Hupfield calls it "a generational shift of knowledge that has been happening and has worked since time immemorial. And I know, just listening to Elders and folks back in my home community, that we did a pretty good job at it. We are always teaching and learning."
He helps students in his class understand that connection is the base for everything they learn in the class. One activity he assigns to help them make that connection is to go to an empty space, without their phones or other devices, and "just try to be present."
"Every time, I get these responses that it's really uncomfortable, and that, to me, explains a lot. It's a very telling phenomenon that this young generation, young adults coming into post-secondary, are uncomfortable with themselves," Hupfield says.
He explains that "relationality," Indigenous knowledge, is about how students connect to those who teach them and how they connect to a place and to themselves. Those elements help students develop a better understanding of who they are, which in turn helps them "do better work for our family, our community and to our nation."
Hupfield says there's an interesting mix of students in his classes. He finds students from families that are newer to Canada and have perhaps experienced harms from colonization or displacement in their homeland catch onto the lesson more easily. He starts his teaching with a colonization timeline to illustrate why current circumstances exist.
"It's almost like the folks who are products of the Canadian education system have not been exposed to, or have not thought about, colonization," he says. "It is actually quite unsettling for them to think about Canada's role in that; because they grew up here, they feel implicated, or they feel shame."
The students who are newer to Canada often say they feel validated by the course. "They'll tell me that they grew up on the Mediterranean or in the Middle East and their family perhaps were farmers and were pushed off the land," Hupfield says. These students, he says, catch onto the lessons more easily than Canadian-raised students
"The ways in which colonization has impacted all of us comes to the fore.
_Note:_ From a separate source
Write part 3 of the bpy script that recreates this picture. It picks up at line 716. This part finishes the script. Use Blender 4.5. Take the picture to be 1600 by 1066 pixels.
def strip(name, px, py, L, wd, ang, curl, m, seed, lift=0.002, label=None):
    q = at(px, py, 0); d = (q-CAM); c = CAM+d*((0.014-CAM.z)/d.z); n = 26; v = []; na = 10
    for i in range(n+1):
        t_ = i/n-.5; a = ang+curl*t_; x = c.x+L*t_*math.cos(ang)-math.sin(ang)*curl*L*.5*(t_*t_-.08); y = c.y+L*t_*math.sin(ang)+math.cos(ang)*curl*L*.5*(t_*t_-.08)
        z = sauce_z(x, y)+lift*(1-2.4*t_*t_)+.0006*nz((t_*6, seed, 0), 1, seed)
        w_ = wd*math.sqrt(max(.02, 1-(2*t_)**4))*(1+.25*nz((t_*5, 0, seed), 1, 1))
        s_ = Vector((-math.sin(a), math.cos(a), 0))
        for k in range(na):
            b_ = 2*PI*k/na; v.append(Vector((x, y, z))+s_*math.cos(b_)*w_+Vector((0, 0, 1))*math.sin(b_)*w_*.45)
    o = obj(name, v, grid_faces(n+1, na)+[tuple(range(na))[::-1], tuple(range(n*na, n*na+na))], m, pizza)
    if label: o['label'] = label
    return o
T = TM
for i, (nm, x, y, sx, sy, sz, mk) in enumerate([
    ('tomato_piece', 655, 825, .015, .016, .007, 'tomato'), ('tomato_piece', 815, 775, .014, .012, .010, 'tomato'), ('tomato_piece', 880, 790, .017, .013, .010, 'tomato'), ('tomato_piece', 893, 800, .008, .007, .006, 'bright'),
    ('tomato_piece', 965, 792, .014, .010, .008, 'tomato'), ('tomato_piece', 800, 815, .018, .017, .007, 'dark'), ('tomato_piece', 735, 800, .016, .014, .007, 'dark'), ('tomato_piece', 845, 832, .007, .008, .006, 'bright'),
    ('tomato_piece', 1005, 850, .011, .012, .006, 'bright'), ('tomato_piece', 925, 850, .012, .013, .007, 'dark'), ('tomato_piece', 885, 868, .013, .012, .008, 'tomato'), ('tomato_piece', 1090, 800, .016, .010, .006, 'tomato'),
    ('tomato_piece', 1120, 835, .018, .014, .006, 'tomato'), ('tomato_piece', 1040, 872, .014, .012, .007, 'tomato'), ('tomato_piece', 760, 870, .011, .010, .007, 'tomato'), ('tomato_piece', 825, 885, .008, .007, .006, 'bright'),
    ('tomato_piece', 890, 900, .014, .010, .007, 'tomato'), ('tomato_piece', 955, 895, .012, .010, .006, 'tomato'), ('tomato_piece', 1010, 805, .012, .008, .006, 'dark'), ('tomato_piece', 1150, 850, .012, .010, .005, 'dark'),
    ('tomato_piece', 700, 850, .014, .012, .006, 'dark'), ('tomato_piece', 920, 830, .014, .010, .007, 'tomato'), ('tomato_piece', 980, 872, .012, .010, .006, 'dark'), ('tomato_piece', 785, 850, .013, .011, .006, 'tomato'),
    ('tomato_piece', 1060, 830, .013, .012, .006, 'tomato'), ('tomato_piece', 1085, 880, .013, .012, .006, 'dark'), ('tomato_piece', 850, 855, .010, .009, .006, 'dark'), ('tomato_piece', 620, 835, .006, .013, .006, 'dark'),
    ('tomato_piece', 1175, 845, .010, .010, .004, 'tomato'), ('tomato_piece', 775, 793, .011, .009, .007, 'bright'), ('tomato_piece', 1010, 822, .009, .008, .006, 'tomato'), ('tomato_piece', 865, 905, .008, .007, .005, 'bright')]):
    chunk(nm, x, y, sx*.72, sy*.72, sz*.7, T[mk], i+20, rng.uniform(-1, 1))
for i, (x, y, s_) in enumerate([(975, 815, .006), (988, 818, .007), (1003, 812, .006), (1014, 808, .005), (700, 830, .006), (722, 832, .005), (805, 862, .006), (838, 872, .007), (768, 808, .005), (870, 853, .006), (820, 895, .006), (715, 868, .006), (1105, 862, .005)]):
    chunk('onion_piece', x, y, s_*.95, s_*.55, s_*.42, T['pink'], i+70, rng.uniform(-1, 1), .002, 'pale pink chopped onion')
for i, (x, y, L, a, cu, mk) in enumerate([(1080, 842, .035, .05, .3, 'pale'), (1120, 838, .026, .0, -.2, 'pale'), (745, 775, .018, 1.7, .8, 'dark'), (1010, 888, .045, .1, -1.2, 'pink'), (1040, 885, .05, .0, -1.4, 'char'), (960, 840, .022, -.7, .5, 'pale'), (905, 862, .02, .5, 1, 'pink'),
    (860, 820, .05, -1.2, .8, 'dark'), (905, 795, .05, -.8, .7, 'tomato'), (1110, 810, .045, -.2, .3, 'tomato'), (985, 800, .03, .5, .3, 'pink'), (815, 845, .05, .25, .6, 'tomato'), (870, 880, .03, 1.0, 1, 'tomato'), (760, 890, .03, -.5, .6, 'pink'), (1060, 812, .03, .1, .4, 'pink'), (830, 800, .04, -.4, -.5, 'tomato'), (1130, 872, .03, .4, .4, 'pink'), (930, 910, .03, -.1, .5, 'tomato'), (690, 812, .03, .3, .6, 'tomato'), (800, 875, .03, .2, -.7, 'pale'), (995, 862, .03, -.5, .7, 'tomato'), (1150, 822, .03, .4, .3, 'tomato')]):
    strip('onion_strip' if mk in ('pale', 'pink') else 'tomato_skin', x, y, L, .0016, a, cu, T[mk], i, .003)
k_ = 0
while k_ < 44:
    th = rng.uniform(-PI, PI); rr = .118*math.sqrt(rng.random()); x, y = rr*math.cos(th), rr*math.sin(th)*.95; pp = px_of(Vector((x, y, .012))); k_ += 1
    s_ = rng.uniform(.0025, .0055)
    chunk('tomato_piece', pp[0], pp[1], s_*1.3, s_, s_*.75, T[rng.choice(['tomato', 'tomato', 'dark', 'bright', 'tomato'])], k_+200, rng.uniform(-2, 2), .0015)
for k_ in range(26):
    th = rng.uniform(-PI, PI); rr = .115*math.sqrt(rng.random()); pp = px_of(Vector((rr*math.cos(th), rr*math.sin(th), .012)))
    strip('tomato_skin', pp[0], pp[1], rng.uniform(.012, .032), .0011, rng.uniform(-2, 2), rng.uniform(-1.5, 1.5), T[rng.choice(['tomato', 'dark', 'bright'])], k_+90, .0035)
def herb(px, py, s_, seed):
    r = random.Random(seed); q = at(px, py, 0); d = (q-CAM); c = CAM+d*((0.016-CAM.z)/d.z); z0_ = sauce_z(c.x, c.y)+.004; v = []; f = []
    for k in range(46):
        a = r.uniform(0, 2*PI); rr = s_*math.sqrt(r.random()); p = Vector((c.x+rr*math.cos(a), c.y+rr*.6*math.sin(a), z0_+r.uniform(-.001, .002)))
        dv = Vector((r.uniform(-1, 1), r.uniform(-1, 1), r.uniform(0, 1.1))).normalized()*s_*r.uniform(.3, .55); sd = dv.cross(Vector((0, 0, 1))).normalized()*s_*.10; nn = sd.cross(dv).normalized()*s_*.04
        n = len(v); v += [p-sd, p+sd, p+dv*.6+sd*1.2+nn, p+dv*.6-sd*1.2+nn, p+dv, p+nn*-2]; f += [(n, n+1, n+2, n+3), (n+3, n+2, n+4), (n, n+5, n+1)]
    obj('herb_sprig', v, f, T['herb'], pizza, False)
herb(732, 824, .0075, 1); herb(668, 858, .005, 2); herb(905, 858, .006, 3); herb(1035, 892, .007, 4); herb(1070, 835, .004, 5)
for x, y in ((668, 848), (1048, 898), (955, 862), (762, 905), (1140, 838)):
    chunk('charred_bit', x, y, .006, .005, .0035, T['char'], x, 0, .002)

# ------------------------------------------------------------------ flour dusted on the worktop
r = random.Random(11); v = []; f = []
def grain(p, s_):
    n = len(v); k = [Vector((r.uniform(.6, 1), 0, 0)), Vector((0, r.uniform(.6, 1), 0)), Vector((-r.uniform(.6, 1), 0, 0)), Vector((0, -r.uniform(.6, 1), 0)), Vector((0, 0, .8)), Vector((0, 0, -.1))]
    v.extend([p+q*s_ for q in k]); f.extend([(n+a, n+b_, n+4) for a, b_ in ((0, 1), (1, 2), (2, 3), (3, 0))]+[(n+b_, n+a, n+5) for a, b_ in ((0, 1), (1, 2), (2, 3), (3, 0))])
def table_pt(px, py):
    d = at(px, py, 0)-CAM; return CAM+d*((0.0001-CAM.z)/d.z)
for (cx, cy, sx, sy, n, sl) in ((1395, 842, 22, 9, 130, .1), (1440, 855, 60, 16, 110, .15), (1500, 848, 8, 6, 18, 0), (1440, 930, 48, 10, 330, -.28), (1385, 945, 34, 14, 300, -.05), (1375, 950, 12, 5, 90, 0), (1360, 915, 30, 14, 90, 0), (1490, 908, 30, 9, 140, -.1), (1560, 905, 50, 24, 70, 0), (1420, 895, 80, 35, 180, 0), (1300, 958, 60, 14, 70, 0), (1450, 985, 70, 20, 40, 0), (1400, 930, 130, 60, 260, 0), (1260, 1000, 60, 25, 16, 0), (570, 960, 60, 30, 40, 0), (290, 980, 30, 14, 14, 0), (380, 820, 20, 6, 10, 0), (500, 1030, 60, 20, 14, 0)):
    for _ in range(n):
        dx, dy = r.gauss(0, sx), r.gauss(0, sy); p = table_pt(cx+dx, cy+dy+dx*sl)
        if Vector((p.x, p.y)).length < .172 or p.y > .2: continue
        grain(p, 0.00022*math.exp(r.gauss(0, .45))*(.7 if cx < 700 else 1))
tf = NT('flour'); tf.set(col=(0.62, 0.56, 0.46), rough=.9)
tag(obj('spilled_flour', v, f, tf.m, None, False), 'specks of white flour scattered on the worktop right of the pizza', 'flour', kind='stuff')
And then what do people do with that? I don't know. I can't know. I only have them for so long in the class," Hupfield says. "I can't tell them what to do when they go off and teach. But I hope that it's helped them open up to some further learning."
Susan Dion
Hupfield looks back on his decision to come to York for his graduate work and the effect of working with Professor Susan Dion, a Lenape and Potawatomi scholar and the first Indigenous tenure-track faculty member in York's Faculty of Education. Previous to that, he was working in the Friendship Centre movement, developing training programs for frontline staff.
He started graduate school pondering questions of how Indigenous people teach and how that fits into a system that doesn't work for everyone, weighing his own negative experiences of overt and systemic racism in Ontario's school system.
Hupfield says he and Dion talked and shared stories, passing along knowledge the way his community had always made the shift of knowledge. "That felt good. I enjoyed it because going in, you think you don't really know anything. I think that's a situation many Indigenous folks experience - they don't know who they are or feel they don't know enough. That's a byproduct of colonization."
That experience made clear to Hupfield there was a place for Indigenous people at university, that there was room for things to change.
One who agrees with that is Dean of the Faculty of Education Robert Savage.
"It is one of the great privileges and responsibilities of my role to continue to listen and to learn from John and Susan and indeed from all our Indigenous educators and students," Savage says. "Our collective work as an engaged and deliberately diverse community focuses us all on the shared objective of the promotion of decolonizing, equitable and inclusive education in both our scholarly and community work. John's and Susan's work represents these understandings extremely strongly."
Hupfield pointed to "the beauty of working at York because you are combining research and teaching.
"Those two remain interconnected," he says. "The ability to think about and put into practice ideas that come from research into our teaching makes the program stronger."